わたしは、あまりこの名探偵エルキュール・ポアロに馴染めないのだが、、、。
それは生理的レベルのものである。
慣れれば面白い人なのかも知れないが。
どうも役を作りすぎている感じがする。
それにしても各役柄上の国も本当に多国籍である。
列車という交通機関に乗っているのだから、こうでなくてはならないが、この場合、西ヨーロッパと東ヨーロッパ・アジアを結ぶ列車の中である。
西欧人にとり異文化圏である「オリエント」へ向かう列車として、また東欧やアジアの上流階層の人々にとっては彼らと西ヨーロッパの貴重な交通手段であり、社交的な空間であった。
観客はあたかも彼らと同じ「オリエント急行」の乗客に加わる。
(列車映画とはその初期からずっと、その疑似体験感(臨場感ではない)こそが醍醐味であった)。
そしてポアロたちとともに観客も殺人事件の謎解き(又は嫌疑をかけられる)メンバーのひとりとなってゆくのだ。
と、いいたいところなのだが。
しかしそうした動き感覚がほとんど見られない。
脚本というより演出レベルか、、、。
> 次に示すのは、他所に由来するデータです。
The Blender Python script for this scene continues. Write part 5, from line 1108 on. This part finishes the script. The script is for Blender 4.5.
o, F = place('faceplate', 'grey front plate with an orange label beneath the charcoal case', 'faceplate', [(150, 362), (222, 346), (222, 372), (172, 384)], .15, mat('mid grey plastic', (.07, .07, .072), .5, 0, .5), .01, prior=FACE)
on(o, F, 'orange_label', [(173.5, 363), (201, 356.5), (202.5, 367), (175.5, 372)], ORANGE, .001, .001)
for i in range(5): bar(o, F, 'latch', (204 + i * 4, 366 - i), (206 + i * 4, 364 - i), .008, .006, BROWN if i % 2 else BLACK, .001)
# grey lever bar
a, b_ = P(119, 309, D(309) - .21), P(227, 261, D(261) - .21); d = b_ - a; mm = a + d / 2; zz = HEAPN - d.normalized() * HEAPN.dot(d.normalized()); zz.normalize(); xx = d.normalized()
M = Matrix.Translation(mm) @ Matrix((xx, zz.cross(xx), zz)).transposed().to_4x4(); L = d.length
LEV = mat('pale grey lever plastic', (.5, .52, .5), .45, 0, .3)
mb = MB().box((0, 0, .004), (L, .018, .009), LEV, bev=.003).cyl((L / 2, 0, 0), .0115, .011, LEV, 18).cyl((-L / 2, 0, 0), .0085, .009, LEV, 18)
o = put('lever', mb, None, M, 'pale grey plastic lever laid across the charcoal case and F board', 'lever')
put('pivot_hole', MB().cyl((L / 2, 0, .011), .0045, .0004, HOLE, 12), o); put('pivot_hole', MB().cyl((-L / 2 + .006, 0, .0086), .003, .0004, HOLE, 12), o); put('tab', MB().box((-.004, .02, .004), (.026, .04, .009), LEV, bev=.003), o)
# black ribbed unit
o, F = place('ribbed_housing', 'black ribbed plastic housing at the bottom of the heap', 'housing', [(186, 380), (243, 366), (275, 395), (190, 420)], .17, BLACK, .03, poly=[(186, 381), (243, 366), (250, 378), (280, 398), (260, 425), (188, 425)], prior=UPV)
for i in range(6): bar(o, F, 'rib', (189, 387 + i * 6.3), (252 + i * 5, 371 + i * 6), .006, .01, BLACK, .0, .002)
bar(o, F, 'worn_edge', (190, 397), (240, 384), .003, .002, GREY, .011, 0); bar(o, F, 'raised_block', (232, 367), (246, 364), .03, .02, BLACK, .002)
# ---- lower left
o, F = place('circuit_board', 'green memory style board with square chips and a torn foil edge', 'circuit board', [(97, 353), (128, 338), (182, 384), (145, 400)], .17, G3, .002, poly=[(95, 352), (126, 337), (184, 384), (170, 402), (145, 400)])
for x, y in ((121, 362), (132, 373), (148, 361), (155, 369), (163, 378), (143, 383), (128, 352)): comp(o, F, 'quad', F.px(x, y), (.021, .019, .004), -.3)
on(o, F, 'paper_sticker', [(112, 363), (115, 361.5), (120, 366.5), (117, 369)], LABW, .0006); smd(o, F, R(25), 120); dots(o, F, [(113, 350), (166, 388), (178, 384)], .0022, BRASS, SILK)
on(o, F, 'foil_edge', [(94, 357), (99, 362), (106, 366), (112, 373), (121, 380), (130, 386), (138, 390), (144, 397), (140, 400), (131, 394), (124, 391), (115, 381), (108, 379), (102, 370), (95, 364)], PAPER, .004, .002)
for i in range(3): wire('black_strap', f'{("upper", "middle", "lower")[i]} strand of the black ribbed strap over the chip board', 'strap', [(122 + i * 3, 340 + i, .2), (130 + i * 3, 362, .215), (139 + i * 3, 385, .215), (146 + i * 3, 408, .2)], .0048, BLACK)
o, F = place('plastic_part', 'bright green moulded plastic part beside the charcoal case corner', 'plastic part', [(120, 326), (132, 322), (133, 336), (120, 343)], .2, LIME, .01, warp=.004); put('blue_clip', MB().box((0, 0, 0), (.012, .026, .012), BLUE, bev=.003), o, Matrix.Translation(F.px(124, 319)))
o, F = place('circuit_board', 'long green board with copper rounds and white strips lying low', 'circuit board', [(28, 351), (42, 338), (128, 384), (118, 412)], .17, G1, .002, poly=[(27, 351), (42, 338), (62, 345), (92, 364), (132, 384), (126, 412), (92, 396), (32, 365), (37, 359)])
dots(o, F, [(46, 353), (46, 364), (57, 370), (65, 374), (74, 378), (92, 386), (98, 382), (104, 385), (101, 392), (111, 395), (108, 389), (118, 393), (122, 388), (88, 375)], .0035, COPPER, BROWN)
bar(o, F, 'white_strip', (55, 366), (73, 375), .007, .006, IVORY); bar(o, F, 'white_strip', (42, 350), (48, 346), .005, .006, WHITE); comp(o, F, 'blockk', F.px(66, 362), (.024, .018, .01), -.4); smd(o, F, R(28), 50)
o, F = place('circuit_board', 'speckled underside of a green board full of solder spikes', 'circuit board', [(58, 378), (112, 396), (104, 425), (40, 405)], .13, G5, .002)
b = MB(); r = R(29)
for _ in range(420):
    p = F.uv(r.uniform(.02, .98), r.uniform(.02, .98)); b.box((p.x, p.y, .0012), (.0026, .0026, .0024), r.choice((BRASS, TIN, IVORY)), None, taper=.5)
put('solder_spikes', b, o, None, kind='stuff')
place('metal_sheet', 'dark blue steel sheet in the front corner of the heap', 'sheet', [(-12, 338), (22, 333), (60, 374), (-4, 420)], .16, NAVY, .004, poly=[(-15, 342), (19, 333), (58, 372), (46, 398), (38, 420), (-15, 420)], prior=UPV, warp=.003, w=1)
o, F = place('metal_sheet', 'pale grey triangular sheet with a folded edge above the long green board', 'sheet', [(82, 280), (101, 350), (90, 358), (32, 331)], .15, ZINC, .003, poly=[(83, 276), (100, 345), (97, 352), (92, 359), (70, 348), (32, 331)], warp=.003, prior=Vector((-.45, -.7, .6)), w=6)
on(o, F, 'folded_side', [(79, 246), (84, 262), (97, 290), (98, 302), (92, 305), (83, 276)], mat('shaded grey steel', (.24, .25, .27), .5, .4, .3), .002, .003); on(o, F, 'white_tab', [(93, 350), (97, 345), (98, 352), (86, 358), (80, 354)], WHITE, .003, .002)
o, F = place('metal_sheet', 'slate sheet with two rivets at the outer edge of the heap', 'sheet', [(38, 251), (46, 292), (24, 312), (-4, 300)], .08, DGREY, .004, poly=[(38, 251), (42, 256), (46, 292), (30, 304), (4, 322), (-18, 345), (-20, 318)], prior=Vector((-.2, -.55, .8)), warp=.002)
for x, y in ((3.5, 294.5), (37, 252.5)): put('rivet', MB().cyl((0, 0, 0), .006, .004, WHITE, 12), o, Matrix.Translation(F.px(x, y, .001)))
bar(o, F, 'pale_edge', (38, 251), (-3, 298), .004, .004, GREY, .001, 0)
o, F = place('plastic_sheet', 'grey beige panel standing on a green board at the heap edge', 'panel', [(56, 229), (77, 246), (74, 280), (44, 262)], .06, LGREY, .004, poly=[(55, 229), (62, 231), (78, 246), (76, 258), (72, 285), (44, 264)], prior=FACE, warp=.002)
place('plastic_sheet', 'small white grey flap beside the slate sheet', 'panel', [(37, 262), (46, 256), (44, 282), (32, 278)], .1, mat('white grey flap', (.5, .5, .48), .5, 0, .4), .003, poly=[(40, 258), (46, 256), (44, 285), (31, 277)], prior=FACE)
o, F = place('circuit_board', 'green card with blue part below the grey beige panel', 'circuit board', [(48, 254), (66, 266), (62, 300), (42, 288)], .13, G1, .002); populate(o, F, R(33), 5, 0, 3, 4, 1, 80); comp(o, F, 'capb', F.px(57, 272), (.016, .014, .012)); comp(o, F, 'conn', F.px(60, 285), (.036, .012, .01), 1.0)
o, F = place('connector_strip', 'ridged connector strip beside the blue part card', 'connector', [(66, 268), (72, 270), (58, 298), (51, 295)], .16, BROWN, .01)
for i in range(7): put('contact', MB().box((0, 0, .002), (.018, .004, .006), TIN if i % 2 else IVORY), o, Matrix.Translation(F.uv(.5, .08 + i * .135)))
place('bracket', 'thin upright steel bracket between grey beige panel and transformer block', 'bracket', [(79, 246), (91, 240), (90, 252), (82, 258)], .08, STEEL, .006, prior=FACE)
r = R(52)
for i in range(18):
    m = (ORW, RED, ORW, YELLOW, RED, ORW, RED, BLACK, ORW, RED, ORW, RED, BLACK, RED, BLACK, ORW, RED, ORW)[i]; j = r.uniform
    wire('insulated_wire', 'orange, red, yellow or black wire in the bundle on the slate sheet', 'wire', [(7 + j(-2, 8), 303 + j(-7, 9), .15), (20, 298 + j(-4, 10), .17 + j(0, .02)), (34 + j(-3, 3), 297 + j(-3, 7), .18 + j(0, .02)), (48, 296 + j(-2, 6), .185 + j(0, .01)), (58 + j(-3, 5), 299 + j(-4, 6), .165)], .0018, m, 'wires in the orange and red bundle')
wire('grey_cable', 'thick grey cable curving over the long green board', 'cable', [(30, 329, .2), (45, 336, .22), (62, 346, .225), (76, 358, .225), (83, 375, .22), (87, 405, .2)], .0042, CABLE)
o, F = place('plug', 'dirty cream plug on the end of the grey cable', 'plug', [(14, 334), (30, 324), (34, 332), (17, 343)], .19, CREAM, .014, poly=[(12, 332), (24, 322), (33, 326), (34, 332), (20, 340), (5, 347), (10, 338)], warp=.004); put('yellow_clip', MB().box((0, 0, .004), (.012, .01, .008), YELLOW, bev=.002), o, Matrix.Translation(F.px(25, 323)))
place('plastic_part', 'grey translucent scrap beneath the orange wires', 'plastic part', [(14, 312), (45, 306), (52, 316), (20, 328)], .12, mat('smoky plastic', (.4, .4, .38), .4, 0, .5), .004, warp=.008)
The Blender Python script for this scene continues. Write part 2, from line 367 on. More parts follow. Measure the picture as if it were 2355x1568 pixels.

どうなのか、、、やはりセリフか?
全編がポアロの事情聴取ばかりで、終わりの35分くらいかけてのお馴染みの登場人物一同を一室に集めての謎解き解説。
回想とお喋りばっかり、説明し通しである、、、。
勿論、それだけでも映画は幾らでも成立はするが、、、その回想~イメージと噺がいまひとつ共振に欠け面白みが薄い。
悲劇的で悪辣な犯罪が元になっているのは分かるが、その悲劇性に身体性が伴わない。
確かに12人全員の犯行という件で、それぞれ犯行に至る深い思いが吐露されたあたりでは、共感できる流れは生じるが。
もしかして列車が大雪で止まっていたために、流れが悪かったのか?
そんな気がしてきた、、、。
最後の豪華キャストのワインのひとりずつの乾杯など、恐らくそこだけで感激する映画ファンもいることと想像するが、映画に疎いわたしとしては、あまりその辺のシーンに思い込みがない。
(短時間であったが途中で数回眠った、、、)。